In an article titled "China must tread lightly with its 'one belt, one road' initiative" in the South China Morning Post today Shi Yinhong a professor of international relations and strategic studies at China's Renmin University specially referred to the Bangladesh-China-India-Myanmar Economic Corridor (BCIM), the China-Pakistan Economic Corridor (CPEC) and the Maritime Silk Road (MSR).
    
"Above all, prudence is required in dealing with the problems that may arise during the initiative, as well as with regard to other strategic projects including BCIM and CPEC," the article said in a rare public criticism against the projects.
    
"Yes, this is an appeal to China for prudence!
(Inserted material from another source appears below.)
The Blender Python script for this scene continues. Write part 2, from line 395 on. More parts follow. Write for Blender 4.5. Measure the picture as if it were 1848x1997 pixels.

Most importantly, Beijing has to realise it's vital to fully engage the countries on whose sovereign lands the infrastructure systems are to be built, and this includes conducting far more international consultations than has been the case up to now," it said.
    
The article said China needs to respect other nations involved in the project and allay their concerns.
    
"Moreover, doing more and saying less should be a principle for China. To do otherwise could well aggravate the antipathy of India and Russia, and raise or increase suspicions among Central Asian republics and many countries in South Asia, Southeast Asia and the Indian Ocean," it said.
    
The Silk Road projects officially termed as the Belt and Road involved a number of roads including the revival of ancient Silk Road connecting China and Europe through Central Asia, BCIM, MSR and CEPC.
    
While India is taking part in BCIM, It has objected to CPEC because it is being laid through Pakistan Occupied Kashmir (PoK) and reluctant to back the MSR due to concerns of China's domination in Indian Ocean.
    
The projects "must be international collective enterprises; this is the only way to substantially ease the other nations' worries and suspicions that may well present themselves", the article said.
    
"If China fails to act appropriately, such construction will bring out nationalistic worries and stimulate political controversy domestically, as well as factional struggles shrouded by nationalism," it said.
    
"Equally important for China is to avoid trying to push the project too fast. The enterprise must be divided into different stages for each geographical region, sub-region and individual country, with strategic ideas and plans developed and revised as appropriate," it said.